In footage of Edvardo's rescue by the Japanese coastguard, the seaman immediately asks about his missing shipmates: "Am I the only one. No other one?" When told he is the sole survivor, he said: "I am so sorry."

Another crew member died after being pulled from the water unconscious on Friday. The Japanese coastguard said the man was unresponsive when he was found.

The cargo ship laden with thousands of livestock left New Zealand on August 14 and was traveling to China — a journey expected to take 17 days, New Zealand's Foreign Ministry has said. 

The vessel, which was registered in Panama, sent the distress call from waters to the west of Amami Oshima island in southwestern Japan.

A map showing the location of The Gulf Livestock 1 when it sent out the distress call on September 2, 2020.

The cause of the distress was not immediately known, but the weather conditions were rough due to Typhoon Maysak. 

The typhoon has also been causing devastation in South Korea, with winds reaching up to 87 miles per hour. It is heading for North Korea, South Korea's weather agency said.

Liezel Pitogo, the wife of one of the crew members on board, told the BBC that she last spoke to her husband on Tuesday evening.

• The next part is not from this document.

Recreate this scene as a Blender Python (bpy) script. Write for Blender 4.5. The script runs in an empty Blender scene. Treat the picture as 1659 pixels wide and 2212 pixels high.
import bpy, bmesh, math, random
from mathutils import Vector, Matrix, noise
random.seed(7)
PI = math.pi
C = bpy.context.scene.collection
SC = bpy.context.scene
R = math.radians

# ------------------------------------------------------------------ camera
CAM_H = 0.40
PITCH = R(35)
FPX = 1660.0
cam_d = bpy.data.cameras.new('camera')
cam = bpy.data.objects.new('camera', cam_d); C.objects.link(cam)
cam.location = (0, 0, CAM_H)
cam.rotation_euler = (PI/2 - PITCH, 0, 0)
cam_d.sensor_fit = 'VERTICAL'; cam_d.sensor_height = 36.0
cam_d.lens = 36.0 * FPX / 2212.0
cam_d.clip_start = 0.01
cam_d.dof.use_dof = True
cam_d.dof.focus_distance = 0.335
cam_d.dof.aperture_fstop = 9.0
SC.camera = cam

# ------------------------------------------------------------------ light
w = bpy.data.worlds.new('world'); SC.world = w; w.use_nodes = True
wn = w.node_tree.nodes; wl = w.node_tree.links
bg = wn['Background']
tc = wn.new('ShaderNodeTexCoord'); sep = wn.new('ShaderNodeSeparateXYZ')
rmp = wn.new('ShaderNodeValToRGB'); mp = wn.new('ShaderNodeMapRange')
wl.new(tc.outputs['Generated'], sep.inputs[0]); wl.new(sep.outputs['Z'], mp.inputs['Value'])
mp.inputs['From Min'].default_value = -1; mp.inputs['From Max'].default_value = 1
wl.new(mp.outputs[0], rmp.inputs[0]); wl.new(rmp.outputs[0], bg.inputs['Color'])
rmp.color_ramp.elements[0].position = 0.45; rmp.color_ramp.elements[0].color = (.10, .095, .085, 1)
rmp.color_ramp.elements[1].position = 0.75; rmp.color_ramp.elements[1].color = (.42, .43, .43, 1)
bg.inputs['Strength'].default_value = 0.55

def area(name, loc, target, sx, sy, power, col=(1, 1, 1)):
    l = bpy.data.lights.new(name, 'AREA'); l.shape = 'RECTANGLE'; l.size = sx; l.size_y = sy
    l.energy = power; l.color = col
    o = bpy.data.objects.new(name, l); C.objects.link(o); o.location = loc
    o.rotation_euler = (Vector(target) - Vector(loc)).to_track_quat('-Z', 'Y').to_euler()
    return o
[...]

Speaking from Quezon province in the Philippines, Pitogo said that her husband Lindon had been worried about the weather conditions.

"His phone was unreachable on Wednesday," Pitogo said, according to the BBC.

"I thought it's just a problem with the erratic signal when they are on the sea but I saw a Facebook post from a seaman's wife about a cargo ship that went missing so I started contacting and asking some of the other wives."

The sister of the ship's captain also said the family had last heard from him on Tuesday evening and that he had informed them that water had entered the ship. 

"We were so worried because we know they were in the middle of the sea and there was a typhoon. We saw in the news that he sent a distress call. I don't know anymore what happened," said Maya Addug-Sanchez, according to the Guardian.

"It's agonizing. It's been two days already. We've done nothing but to wait for updates and pray, pray, pray," she added. "I just received news that bodies of dead cows were found. That's the only thing we know. 

Both Australia and New Zealand said they were in communication with the families of the crew members and providing assistance.

Officials fear that strong winds and torrential rain from the typhoon will hamper the search operation, as the weather is expected to get worse over the weekend, Higashi said.

The ship's crew included 39 men from the Phillippines, two from New Zealand, and two from Australia. 

The search for the remaining 41 members continues.